======== Data section ========
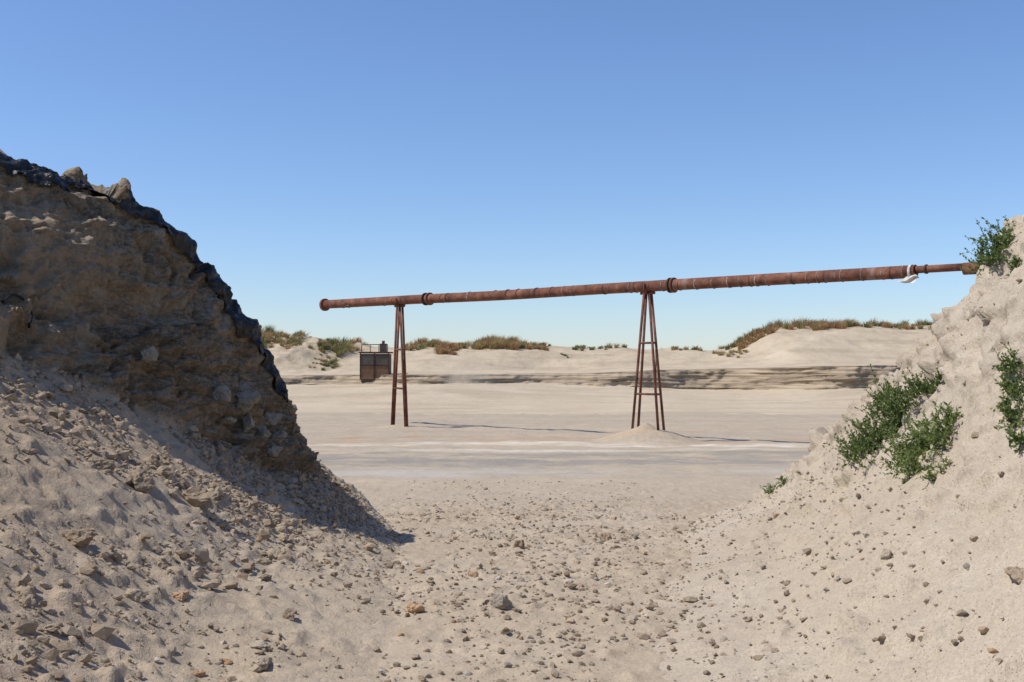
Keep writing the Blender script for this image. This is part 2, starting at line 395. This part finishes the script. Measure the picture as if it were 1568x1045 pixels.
grassy=np.interp(td,[4.6,5.6,8],[0,1,1])[None,:]*(left*.9+.3)
P=np.stack([x,y,z],-1)
mk('sand_dune',P,gridf(*x.shape),M_DUNE,{'scarp':sc,'grassy':np.clip(grassy,0,1)})
ND=normals(P);PD=P
SURF.append((P.reshape(-1,3),ND.reshape(-1,3)))

# ---------------------------------------------------------------- stones
def ico(sub):
    bm=bmesh.new();bmesh.ops.create_icosphere(bm,subdivisions=sub,radius=1)
    V=np.array([v.co[:] for v in bm.verts]);Fc=np.array([[v.index for v in f.verts] for f in bm.faces]);bm.free();return V,Fc
def templates(sub,n,seed,amp=.35,rough=0):
    V,Fc=ico(sub);o=[]
    for i in range(n):
        s=seed+i*13
        r=1+amp*fbm(V[:,0]+i*7,V[:,1],V[:,2],1.1,3,s)
        W=V*r[:,None];g=np.random.default_rng(s)
        for k in range(9):
            d=g.normal(size=3);d/=np.linalg.norm(d);h=.38+.4*g.random()
            p=W@d;W=W-np.maximum(0,p-h)[:,None]*d*.95
        if rough:
            W=W+V*(rough*fbm(W[:,0]*1.,W[:,1],W[:,2],3.5,4,s+5,.65))[:,None]
        W/=np.abs(W).max()*.9
        o.append(W)
    return o,Fc
def rots(n,g):
    q=g.normal(size=(n,4));q/=np.linalg.norm(q,axis=1,keepdims=True)
    w,x,y,z=q.T
    return np.stack([1-2*(y*y+z*z),2*(x*y-z*w),2*(x*z+y*w),2*(x*y+z*w),1-2*(x*x+z*z),2*(y*z-x*w),2*(x*z-y*w),2*(y*z+x*w),1-2*(x*x+y*y)],1).reshape(n,3,3)
def stones(name,pts,nrm,size,tmpl,Fc,mat,sink=.3,seed=1,flat=.7,smooth=True):
    g=np.random.default_rng(seed);n=len(pts)
    T=np.stack(tmpl)[g.integers(0,len(tmpl),n)]
    T=np.einsum('nij,nvj->nvi',rots(n,g),T)
    T=T*np.stack([g.uniform(.75,1.3,n),g.uniform(.75,1.2,n),np.full(n,flat)*g.uniform(.8,1.2,n)],1)[:,None,:]
    T=T*size[:,None,None]+(pts+nrm*(size*(flat-sink)*.6)[:,None])[:,None,:]
    nv=T.shape[1]
    FF=(Fc[None]+np.arange(n)[:,None,None]*nv).reshape(-1,3)
    return mk(name,T.reshape(-1,3),FF,mat,{'rnd':np.repeat(g.random(n),nv)},smooth)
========
**What is required:**
From the data above, write out everything exactly except the pictures.

**Response:**
Keep writing the Blender script for this image. This is part 2, starting at line 395. This part finishes the script. Measure the picture as if it were 1568x1045 pixels.
grassy=np.interp(td,[4.6,5.6,8],[0,1,1])[None,:]*(left*.9+.3)
P=np.stack([x,y,z],-1)
mk('sand_dune',P,gridf(*x.shape),M_DUNE,{'scarp':sc,'grassy':np.clip(grassy,0,1)})
ND=normals(P);PD=P
SURF.append((P.reshape(-1,3),ND.reshape(-1,3)))

# ---------------------------------------------------------------- stones
def ico(sub):
    bm=bmesh.new();bmesh.ops.create_icosphere(bm,subdivisions=sub,radius=1)
    V=np.array([v.co[:] for v in bm.verts]);Fc=np.array([[v.index for v in f.verts] for f in bm.faces]);bm.free();return V,Fc
def templates(sub,n,seed,amp=.35,rough=0):
    V,Fc=ico(sub);o=[]
    for i in range(n):
        s=seed+i*13
        r=1+amp*fbm(V[:,0]+i*7,V[:,1],V[:,2],1.1,3,s)
        W=V*r[:,None];g=np.random.default_rng(s)
        for k in range(9):
            d=g.normal(size=3);d/=np.linalg.norm(d);h=.38+.4*g.random()
            p=W@d;W=W-np.maximum(0,p-h)[:,None]*d*.95
        if rough:
            W=W+V*(rough*fbm(W[:,0]*1.,W[:,1],W[:,2],3.5,4,s+5,.65))[:,None]
        W/=np.abs(W).max()*.9
        o.append(W)
    return o,Fc
def rots(n,g):
    q=g.normal(size=(n,4));q/=np.linalg.norm(q,axis=1,keepdims=True)
    w,x,y,z=q.T
    return np.stack([1-2*(y*y+z*z),2*(x*y-z*w),2*(x*z+y*w),2*(x*y+z*w),1-2*(x*x+z*z),2*(y*z-x*w),2*(x*z-y*w),2*(y*z+x*w),1-2*(x*x+y*y)],1).reshape(n,3,3)
def stones(name,pts,nrm,size,tmpl,Fc,mat,sink=.3,seed=1,flat=.7,smooth=True):
    g=np.random.default_rng(seed);n=len(pts)
    T=np.stack(tmpl)[g.integers(0,len(tmpl),n)]
    T=np.einsum('nij,nvj->nvi',rots(n,g),T)
    T=T*np.stack([g.uniform(.75,1.3,n),g.uniform(.75,1.2,n),np.full(n,flat)*g.uniform(.8,1.2,n)],1)[:,None,:]
    T=T*size[:,None,None]+(pts+nrm*(size*(flat-sink)*.6)[:,None])[:,None,:]
    nv=T.shape[1]
    FF=(Fc[None]+np.arange(n)[:,None,None]*nv).reshape(-1,3)
    return mk(name,T.reshape(-1,3),FF,mat,{'rnd':np.repeat(g.random(n),nv)},smooth)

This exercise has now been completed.